Каждое письмо приближает Юрия Визбора к концу солдатчины, к Москве, к Аде. Получив уже после первого года службы, осенью 1956 года, сержантские лычки, он сочинил песню «Не грусти, сержант» и послал её в письме любимой. Мелодия была заимствована из песни композитора Вано Мурадели «Поля России» из фильма «Случай с ефрейтором Кочетковым» (фильм про армию, вот мелодия и запомнилась), но стихи, как всегда, — свои:
Я смутно помню огни вокзала, В ночном тумане гудки дрожат. Ты улыбнулась и мне сказала: — Не надо слишком грустить, сержант.
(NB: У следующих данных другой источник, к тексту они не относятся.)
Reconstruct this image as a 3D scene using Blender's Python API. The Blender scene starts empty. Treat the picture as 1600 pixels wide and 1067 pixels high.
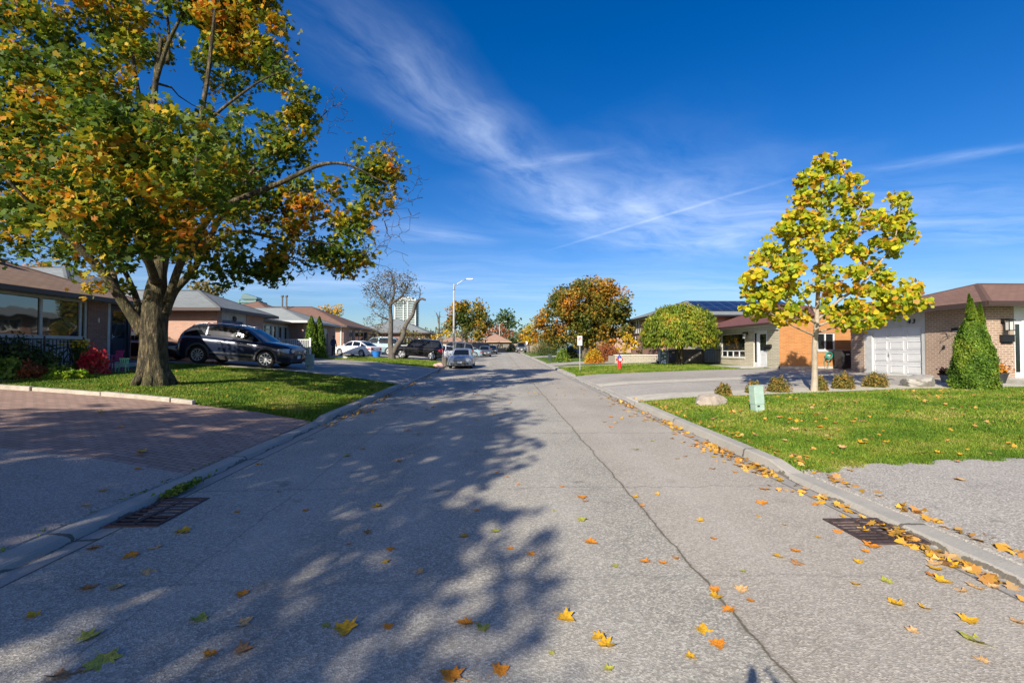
import bpy, bmesh, math, random
import numpy as np
from mathutils import Vector, Matrix, Euler
SC = bpy.context.scene
COL = SC.collection
R = math.radians
# ------------------------------------------------------------------ camera
YAW, PITCH, FPX = R(-1.77), R(1.17), 711.0
cam_d = bpy.data.cameras.new('camera'); cam = bpy.data.objects.new('camera', cam_d); COL.objects.link(cam)
cam.location = (0, 0, 1.9); cam.rotation_euler = (R(90) + PITCH, 0, YAW)
cam_d.sensor_width = 36; cam_d.lens = FPX / 1600 * 36; cam_d.clip_start = 0.05; cam_d.clip_end = 4000
SC.camera = cam
# ------------------------------------------------------------------ light
SUN_EL, SUN_AZ = R(30), R(209)          # azimuth clockwise from +Y; light travels towards azimuth 29
sd = bpy.data.lights.new('sun', 'SUN'); sun = bpy.data.objects.new('sun', sd); COL.objects.link(sun)
sd.energy = 4.6; sd.angle = R(0.53); sd.color = (1.0, 0.91, 0.77)
ldir = Vector((math.sin(R(29)) * math.cos(SUN_EL), math.cos(R(29)) * math.cos(SUN_EL), -math.sin(SUN_EL)))
sun.rotation_euler = ldir.to_track_quat('-Z', 'Y').to_euler()
SC.view_settings.view_transform = 'Standard'; SC.view_settings.look = 'None'
SC.view_settings.gamma = 1; SC.view_settings.exposure = 0.78
W = bpy.data.worlds.new('World'); SC.world = W; W.use_nodes = True
def build_world():
    nt = W.node_tree; N = nt.nodes; L = nt.links; N.clear()
    def nd(t, **k):
        n = N.new(t)
        for a, b in k.items(): setattr(n, a, b)
        return n
    def math_(op, a, b=None, c=None, clamp=False):
        n = nd('ShaderNodeMath', operation=op); n.use_clamp = clamp
        for i, v in enumerate((a, b, c)):
            if v is None: continue
            if isinstance(v, (int, float)): n.inputs[i].default_value = v
            else: L.new(v, n.inputs[i])
        return n.outputs[0]
    out = nd('ShaderNodeOutputWorld'); bg = nd('ShaderNodeBackground'); bg.inputs[1].default_value = 0.088
    sky = nd('ShaderNodeTexSky', sky_type='NISHITA'); sky.sun_disc = False
    sky.sun_elevation = SUN_EL; sky.sun_rotation = SUN_AZ; sky.altitude = 300
    sky.air_density = 1.0; sky.dust_density = 1.7; sky.ozone_density = 4.0
    hs = nd('ShaderNodeHueSaturation'); hs.inputs['Saturation'].default_value = 1.38; hs.inputs['Hue'].default_value = 0.512; hs.inputs['Value'].default_value = 1.0
    L.new(sky.outputs[0], hs.inputs['Color'])
    gm = nd('ShaderNodeGamma'); gm.inputs[1].default_value = 1.0; L.new(hs.outputs[0], gm.inputs[0])
    tc = nd('ShaderNodeTexCoord'); sp = nd('ShaderNodeSeparateXYZ'); L.new(tc.outputs['Generated'], sp.inputs[0])
    z = math_('MAXIMUM', sp.outputs[2], 0.04)
    u = math_('DIVIDE', sp.outputs[0], z); v = math_('DIVIDE', sp.outputs[1], z)
    cb = nd('ShaderNodeCombineXYZ'); L.new(u, cb.inputs[0]); L.new(v, cb.inputs[1])
    n0 = nd('ShaderNodeTexNoise'); n0.inputs['Scale'].default_value = 1.1; n0.inputs['Detail'].default_value = 5; L.new(cb.outputs[0], n0.inputs['Vector'])
    sn = nd('ShaderNodeSeparateColor'); L.new(n0.outputs['Color'], sn.inputs[0])
    def streak(ax, ay, bx, by, width, amp, stretch, scale, ends=0.25, lo=0.35, hi=0.75):
        dx, dy = bx - ax, by - ay; ln = math.hypot(dx, dy); dx /= ln; dy /= ln
        uu = math_('ADD', u, math_('MULTIPLY', math_('SUBTRACT', sn.outputs[0], 0.5), amp))
        vv = math_('ADD', v, math_('MULTIPLY', math_('SUBTRACT', sn.outputs[1], 0.5), amp))
        ru = math_('SUBTRACT', uu, ax); rv = math_('SUBTRACT', vv, ay)
        al = math_('ADD', math_('MULTIPLY', ru, dx), math_('MULTIPLY', rv, dy))
        ac = math_('SUBTRACT', math_('MULTIPLY', rv, dx), math_('MULTIPLY', ru, dy))
        m = math_('SUBTRACT', 1.0, math_('DIVIDE', math_('ABSOLUTE', ac), width), clamp=True)
        m = math_('POWER', m, 1.3)
        e1 = math_('DIVIDE', al, ends * ln, clamp=True)
        e2 = math_('DIVIDE', math_('SUBTRACT', ln, al), ends * ln, clamp=True)
        m = math_('MULTIPLY', m, math_('MULTIPLY', e1, e2))
        cv = nd('ShaderNodeCombineXYZ'); L.new(math_('MULTIPLY', al, stretch), cv.inputs[0]); L.new(ac, cv.inputs[1])
        nn = nd('ShaderNodeTexNoise'); nn.inputs['Scale'].default_value = scale; nn.inputs['Detail'].default_value = 8; nn.inputs['Roughness'].default_value = 0.62
        L.new(cv.outputs[0], nn.inputs['Vector'])
        mr = nd('ShaderNodeMapRange'); mr.inputs[1].default_value = lo; mr.inputs[2].default_value = hi; L.new(nn.outputs[0], mr.inputs[0])
        return math_('MULTIPLY', m, mr.outputs[0])
    s = [(streak(-0.62, 1.15, 0.95, 3.95, 0.34, 0.35, 0.35, 4.0, 0.22, 0.34, 0.80), 0.50),
         (streak(-0.05, 2.3, 2.8, 5.0, 1.2, 0.6, 0.4, 2.6, 0.3, 0.32, 0.74), 0.52),
         (streak(-0.1, 2.55, 0.75, 2.2, 0.12, 0.2, 0.5, 6.0, 0.4), 0.24), (streak(-2.2, 3.4, 0.2, 4.2, 0.7, 0.6, 0.3, 2.6, 0.3, 0.36, 0.8), 0.34),
         (streak(0.45, 4.6, 1.8, 2.4, 0.045, 0.07, 0.6, 9.0, 0.3, 0.25, 0.75), 0.34),
         (streak(1.85, 2.6, 3.0, 1.8, 0.15, 0.2, 0.45, 5.0, 0.3), 0.26),
         (streak(0.5, 3.3, 6.0, 3.5, 1.3, 0.8, 0.25, 2.4, 0.2, 0.34, 0.75), 0.42),
         (streak(-7.0, 6.5, 9, 8, 4.0, 1.2, 0.25, 1.2, 0.15, 0.30, 0.8), 0.45)]
    tot = None
    for a, k in s:
        t = math_('MULTIPLY', a, k); tot = t if tot is None else math_('ADD', tot, t)
    tot = math_('MINIMUM', tot, 0.8)
    mx = nd('ShaderNodeMix', data_type='RGBA'); L.new(tot, mx.inputs[0]); L.new(gm.outputs[0], mx.inputs[6])
    mx.inputs[7].default_value = (6.2, 7.2, 9.0, 1)
    L.new(mx.outputs[2], bg.inputs[0]); L.new(bg.outputs[0], out.inputs[0])
build_world()
# ------------------------------------------------------------------ terrain and placing helpers
PXL = [(-400, 1.3), (-60, 1.3), (-20, 1.15), (-16, 1.08), (-13.5, .98), (-12.4, .88), (-10.4, .75), (-8.3, .58), (-7.3, .47), (-4.38, .10),
       (4.38, .10), (7, .2), (10, .31), (13, .41), (15.6, .46), (20, .5), (60, .6), (400, .6)]
R_DRIVE = [(-14, 6.4), (14.1, 25.3), (36.5, 41), (56, 61), (70, 74)]
L_DRIVE = [(-14, 10.9), (20.3, 31.7), (41.5, 58), (66, 72)]
def lowk(x, y):
    for a, b in (R_DRIVE if x > 0 else L_DRIVE):
        if a <= y <= b: return 1
        if a - .4 < y < a: return (y - a + .4) / .4
        if b < y < b + .4: return (b + .4 - y) / .4
    return 0
def prof(x, y):
    for (a, za), (b, zb) in zip(PXL, PXL[1:]):
        if a <= x <= b:
            p = za + (zb - za) * (x - a) / (b - a); break
    else: p = .6
    if x < -4.38:
        k = 1.0 if y < 26 else max(.62, 1 - .38 * (y - 26) / 18)
        p = .10 + (p - .10) * k
    if abs(x) < 5.6: p -= .062 * lowk(x, y) * min(1, (5.6 - abs(x)) / 1.2)
    if y > 84: p *= max(0, 1 - (y - 84) / 6) * .9 + .1
    return p
def slope(y): return .017 * min(max(y, -40), 112)
def G(x, y): return slope(y) + (0 if abs(x) < 4.38 else prof(x, y))
CR = Euler((R(90) + PITCH, 0, YAW)).to_matrix()
def ray(px, py): return CR @ Vector(((px - 800) / FPX, (533.5 - py) / FPX, -1))
def at(px, py, Y):
    r = ray(px, py); return Vector((0, 0, 1.9)) + r * (Y / r.y)
def gp(px, py):
    r = ray(px, py); p = None; t = 1.0
    lo, hi = 1.0, 300.0
    t = lo
    while t < hi:
        q = Vector((0, 0, 1.9)) + r * t
        if q.z < G(q.x, q.y): break
        t *= 1.01
    a, b = t / 1.01, t
    for _ in range(20):
        m = (a + b) / 2; q = Vector((0, 0, 1.9)) + r * m
        if q.z < G(q.x, q.y): b = m
        else: a = m
    return Vector((0, 0, 1.9)) + r * b
def px2m(Y): return Y / FPX
# ------------------------------------------------------------------ materials
MATS = {}
def mat(name, col, rough=.8, metal=0, spec=.5, var=0, vscale=8, bump=0, bscale=40, col2=None, coat=0, detail=5, stretch=None, trans=0, emit=None):
    if name in MATS: return MATS[name]
    m = bpy.data.materials.new(name); MATS[name] = m; m.use_nodes = True
    nt = m.node_tree; b = nt.nodes['Principled BSDF']
    b.inputs['Base Color'].default_value = (*col, 1); b.inputs['Roughness'].default_value = rough
    b.inputs['Metallic'].default_value = metal; b.inputs['Specular IOR Level'].default_value = spec
    b.inputs['Coat Weight'].default_value = coat; b.inputs['Coat Roughness'].default_value = .04
    if var or bump:
        tc = nt.nodes.new('ShaderNodeTexCoord'); src = tc.outputs['Object']
        if stretch:
            mp = nt.nodes.new('ShaderNodeMapping'); mp.inputs['Scale'].default_value = stretch; nt.links.new(src, mp.inputs[0]); src = mp.outputs[0]
    if var:
        n = nt.nodes.new('ShaderNodeTexNoise'); n.inputs['Scale'].default_value = vscale; n.inputs['Detail'].default_value = detail; n.inputs['Roughness'].default_value = .65
        nt.links.new(src, n.inputs['Vector'])
        mr = nt.nodes.new('ShaderNodeMapRange'); mr.inputs[1].default_value = .3; mr.inputs[2].default_value = .7; nt.links.new(n.outputs[0], mr.inputs[0])
        mx = nt.nodes.new('ShaderNodeMix'); mx.data_type = 'RGBA'; nt.links.new(mr.outputs[0], mx.inputs[0])
        c2 = col2 if col2 else tuple(min(1, c * (1 + var)) for c in col); c1 = col if col2 else tuple(c * (1 - var) for c in col)
        mx.inputs[6].default_value = (*c1, 1); mx.inputs[7].default_value = (*c2, 1); nt.links.new(mx.outputs[2], b.inputs['Base Color'])
    if bump:
        n = nt.nodes.new('ShaderNodeTexNoise'); n.inputs['Scale'].default_value = bscale; n.inputs['Detail'].default_value = 6
        nt.links.new(src, n.inputs['Vector'])
        bp = nt.nodes.new('ShaderNodeBump'); bp.inputs['Strength'].default_value = bump; bp.inputs['Distance'].default_value = .02
        nt.links.new(n.outputs[0], bp.inputs['Height']); nt.links.new(bp.outputs[0], b.inputs['Normal'])
    return m
def nodes_of(m): return m.node_tree.nodes, m.node_tree.links, m.node_tree.nodes['Principled BSDF']
def mk_mix(N, L, f, a, b, blend='MIX'):
    mx = N.new('ShaderNodeMix'); mx.data_type = 'RGBA'; mx.blend_type = blend
    for i, v in ((0, f), (6, a), (7, b)):
        if isinstance(v, (int, float)): mx.inputs[i].default_value = v
        elif isinstance(v, tuple): mx.inputs[i].default_value = (*v, 1)
        else: L.new(v, mx.inputs[i])
    return mx.outputs[2]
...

А поезд дальше на север мчится, Толкуют люди: забудь о ней. А мне улыбка твоя приснится И две полоски твоих бровей.
Наверно, скоро устанет осень — Давно в Хибинах снега лежат. И там, наверно, никто не спросит: О чём ночами грустишь, сержант?
Песня получилась почему-то «прощальная», хотя надо было сочинять уже о скорой встрече. Но ведь разное бывает настроение… А между тем, как ни крути, шёл уже второй год службы, а он идёт быстрее, чем первый. Чем ближе был «дембель», тем меньше оставалось поводов для грусти. Скоро поезд повезёт его не в Хибины, а обратно, в Москву, и на вокзале его встретит та, что провожала год назад с барабанами и трубами. Теперь пусть встречает с целым оркестром. Не надо слишком грустить, сержант!
«В ДОМЕ НА НЕГЛИННОЙ»
Демобилизованный Визбор вернулся в Москву в октябре 1957 года. Была у него серьёзная мысль: съездив в столицу на пару недель и повидавшись со всеми, устроиться работать радистом в Мурманске на зверобойной шхуне (звали ребята-сослуживцы, что были родом из тех мест). Но Москва, где были мама и Ада, перетянула; Мурманск же и Баренцево море от него, как покажет вся дальнейшая жизнь, тоже не уйдут.
Пока собирался в дорогу и ехал, мечтал о том, чтобы первые месяцы посвятить творческим делам, доработать прозаические заготовки, армейские стихи и, может быть, — даже составить поэтический сборник. (Мечта, надо сразу сказать, тщетная: изданного сборника своих стихов Визбор при жизни так и не увидит.) Всё-таки написано уже немало, можно попытаться сделать первый серьёзный шаг в литературу.